Labour willing to force pension plans to invest in £50bn ‘growth fund’

Labour is ready to force pension funds to invest in a proposed £50bn “future growth fund”, as the party aims to boost the amount of capital available for fast-growing UK companies.

Rachel Reeves, shadow chancellor, said she did not believe Labour would need to mandate retirement schemes to invest in the new fund because of the goodwill in the sector, but added: “Nothing is off the table.”

Speaking to the Financial Times on a three-day visit to the US, she said she also wanted to accelerate the merger of smaller UK pension funds so as to consolidate a fragmented market.

Reeves, who visited the New York Stock Exchange on Monday, said she wanted to change the culture of Britain’s savings industry, unleashing homegrown funds that could persuade UK companies to list in London.

She also wants pension funds to work alongside the state-owned British Business Bank to improve the UK’s “start up, scale up” landscape, with Labour warning that the country is trying to do “capitalism without capital”.

Reeves said: “A lack of confidence in Britain’s economy has led to too many businesses leaving our shores.”

Jeremy Hunt, chancellor, is grappling with the same issues and is expected to set out his own proposals to channel more of the UK’s retirement savings into higher risk ventures in his Mansion House speech in July.

In New York, Reeves will meet business leaders and political strategists including Joe Biden’s pollster John Anzalone and former Barack Obama adviser David Axelrod.

She will later travel to Washington for meetings with Biden administration figures and also give a speech in the US capital setting out Labour’s economic vision for the UK.

Reeves backed the proposal by Nicholas Lyons, lord mayor of the City of London, to create a £50bn growth fund, with 5 per cent of every defined contribution scheme’s assets invested in it.

Lyons has said pensions schemes should be forced to make contributions to the fund and Reeves said she was open to this idea, although she believed the goal could be met on a voluntary basis.

The Pensions and Lifetime Savings Association, a trade body, said last month it opposed any move to take away full investment freedom from retirement scheme trustees.

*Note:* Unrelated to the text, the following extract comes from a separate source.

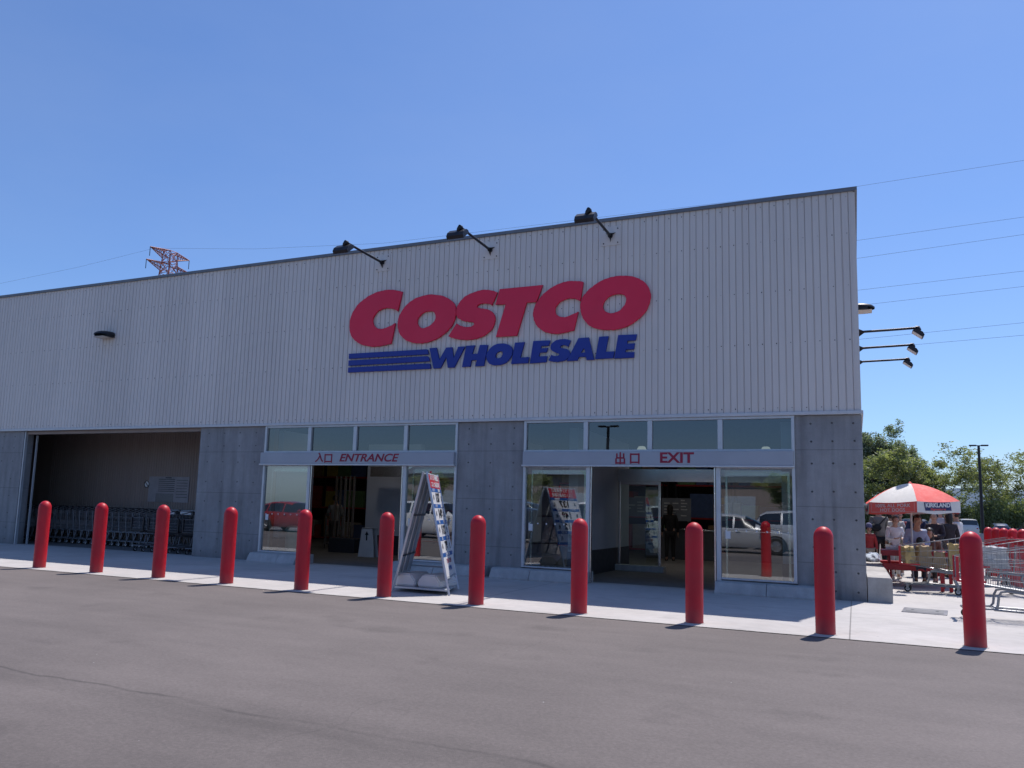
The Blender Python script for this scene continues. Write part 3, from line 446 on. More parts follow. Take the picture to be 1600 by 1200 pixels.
('blue',[[(-5.470,4.780),(-5.490,4.790),(-5.510,4.800),(-5.540,4.810),(-5.560,4.820),(-5.600,4.820),(-5.630,4.810),(-5.650,4.800),(-5.640,4.780),(-5.610,4.760),(-5.560,4.750),(-5.540,4.740),(-5.510,4.740),(-5.480,4.720),(-5.450,4.700),(-5.440,4.670),(-5.430,4.640),(-5.430,4.610),(-5.440,4.590),(-5.450,4.560),(-5.480,4.540),(-5.490,4.520),(-5.510,4.510),(-5.530,4.500),(-5.550,4.490),(-5.580,4.490),(-5.600,4.480),(-5.630,4.480),(-5.660,4.480),(-5.690,4.470),(-5.720,4.470),(-5.740,4.480),(-5.790,4.480),(-5.830,4.490),(-5.870,4.500),(-5.900,4.520),(-5.840,4.630),(-5.820,4.620),(-5.800,4.610),(-5.780,4.600),(-5.750,4.600),(-5.710,4.600),(-5.680,4.610),(-5.660,4.620),(-5.670,4.640),(-5.690,4.650),(-5.720,4.660),(-5.740,4.670),(-5.760,4.680),(-5.780,4.690),(-5.800,4.700),(-5.830,4.720),(-5.850,4.740),(-5.860,4.770),(-5.860,4.800),(-5.860,4.830),(-5.840,4.860),(-5.810,4.890),(-5.790,4.900),(-5.770,4.920),(-5.750,4.930),(-5.720,4.940),(-5.690,4.940),(-5.660,4.950),(-5.630,4.950),(-5.580,4.950),(-5.540,4.950),(-5.520,4.940),(-5.490,4.940),(-5.470,4.930),(-5.440,4.920),(-5.420,4.910)]]),
('blue',[[(-5.250,4.950),(-5.030,4.950),(-4.910,4.480),(-5.070,4.480),(-5.090,4.550),(-5.240,4.550),(-5.270,4.480),(-5.500,4.480)],[(-5.130,4.730),(-5.100,4.640),(-5.200,4.640)]]),
('blue',[[(-4.810,4.950),(-4.610,4.950),(-4.670,4.630),(-4.490,4.630),(-4.510,4.490),(-4.890,4.490)]]),
('blue',[[(-4.410,4.960),(-4.030,4.950),(-4.050,4.830),(-4.220,4.830),(-4.230,4.770),(-4.070,4.770),(-4.090,4.650),(-4.250,4.650),(-4.270,4.600),(-4.080,4.590),(-4.090,4.480),(-4.490,4.480)]]),
]
t=thing('logo_sign','large red COSTCO letters above blue WHOLESALE letters and three stripes on the ribbed wall','sign')
NAMES=['C','O','S','T','C','O']+['']*3+list('WHOLESALE')
for k,(c,loops) in enumerate(LOGO):
    cu=bpy.data.curves.new('letter','CURVE'); cu.dimensions='2D'; cu.fill_mode='BOTH'; d=.05 if c=='red' else .042
    cu.extrude=d/2; cu.bevel_depth=.004; cu.bevel_resolution=0; cu.offset=-.004
    for lp in loops:
        sp=cu.splines.new('POLY'); sp.points.add(len(lp)-1); sp.use_cyclic_u=True
        for q,(x,z) in zip(sp.points,lp): q.co=(x,z,0,1)
    to=bpy.data.objects.new('letter',cu); S.collection.objects.link(to); bpy.context.view_layer.update()
    me=bpy.data.meshes.new_from_object(to.evaluated_get(bpy.context.evaluated_depsgraph_get())); bpy.data.objects.remove(to)
    me.transform(Matrix.Translation((0,-.06-d/2-.0008*(k%3),0))@Matrix.Rotation(R(90),4,'X')); me.materials.clear(); me.materials.append(M['signred' if c=='red' else 'signblue'])
    o=bpy.data.objects.new('stripe' if c=='stripe' else 'letter',me); S.collection.objects.link(o); o.parent=t
    if c=='red': o['label']='large red letter '+NAMES[k]
    elif c=='blue': o['label']='small blue letter '+NAMES[k]
# ---------------- floodlights on arms ----------------
def floodlight(label,x,y,z,rz,L,group):
    t=thing('floodlight',label,'floodlight',(x,y,z),rz,group)     # local -y points away from the wall
    g=G(); g.cbox((-.2,-.012,-.2),(.2,0,.2),.003)
    for a in (-.15,.15):
        for b_ in (-.15,.15): g.lathe([(.014,-.022),(.014,-.01)],(a,0,b_),8,1,'y')
    g.build('base_plate',[M['siding'],M['dark']],t)
    g=G(); g.tube([(0,-.005,0),(0,-.07,0)],.05,10); g.tube([(0,0,0),(0,-L*.6,.01),(0,-L,.02)],.028,10)
    for a in (0,120,240): g.prism([(0,.03),(-.12,.0),(0,-.09)] ,-.006,.006,'x')
    for a in R(30),R(150),R(270):
        c_,s_=math.cos(a),math.sin(a); g.add([(c_*.02,-.013,s_*.02),(c_*.13,-.013,s_*.13),(c_*.02,-.16,s_*.02),(c_*.03-s_*.01,-.013,s_*.03+c_*.01)],[(0,1,2),(3,1,2)])
    g.build('arm',M['dark'],t)
    g=G(); g.tube([(0,-L+.03,.02),(0,-L-.03,.02),(-.02,-L-.045,-.03),(-.05,-L-.02,-.09)],[.045,.045,.04,.034],10); g.build('knuckle',M['dark'],t)
    # head, tilted back at the wall
    hs=.86 if L>1.4 else .72; h=G(); prof=[(-.18,-.055),(-.175,.03),(-.08,.075),(.09,.07),(.17,.01),(.18,-.055)]
    h.prism(prof,-.25,.19,'x'); 
    hd=h.build('lamp_head',M['dark'],t); hd.matrix_local=Matrix.Translation((-.03,-L-.02,-.125))@Matrix.Rotation(R(38),4,'X')@Matrix.Scale(hs,4)
    l=G(); l.box((-.23,-.16,-.063),(.17,.16,-.056)); l.build('lens',M['lens'],hd)
    return t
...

Reeves wants to improve Britain’s economic growth potential by consolidating Britain’s highly fragmented pensions market — with roughly 28,000 defined contribution retirement schemes — along Canadian or Australian lines.

The UK government is already pushing for consolidation of the market, although progress has been slow.

Smaller retirement schemes with £100mn or less in assets and which perform poorly against other funds on charges and investment returns are expected to wind up or merge, and the pension regulator has been given powers to force consolidation.

Reeves’ plans would push smaller pension funds to merge to create the scale needed to take on new investments, and include giving the regulator more powers to consolidate the sector.

The shadow chancellor said she believed retirement schemes with less than £200mn in assets may be failing in their fiduciary duty to savers. “It’s hard to see how some of the smallest funds are delivering value for money,” she added.

Reeves argues some UK companies ultimately move abroad because they have had problems attracting domestic funding at an early stage.

Average allocation to UK equities by UK defined benefit pension schemes has fallen from around 50 per cent in 2008 to around 10 per cent today, according to data from the Pension Protection Fund, the body which serves as a safety net for retirement savers when companies become insolvent.

Labour points to high profile businesses, including UK-based chip designer Arm, which have announced plans to list in New York.

Labour would meanwhile create a framework to allow pension funds to invest in promising new businesses alongside the British Business Bank, which would carry out relevant due diligence.

Reeves backs Hunt’s plan to reform EU-era Solvency II rules, intended to clear the way for funds to invest in infrastructure projects, but said: “They’ve been talking about it long enough — they need to do it.”

Andy Briggs, chief executive of Phoenix Group, the insurer, said there was “an exciting opportunity” for companies in the sector to invest in a broader range of assets with an “attractive long term return profile” but added it was critical to have a pipeline of opportunities.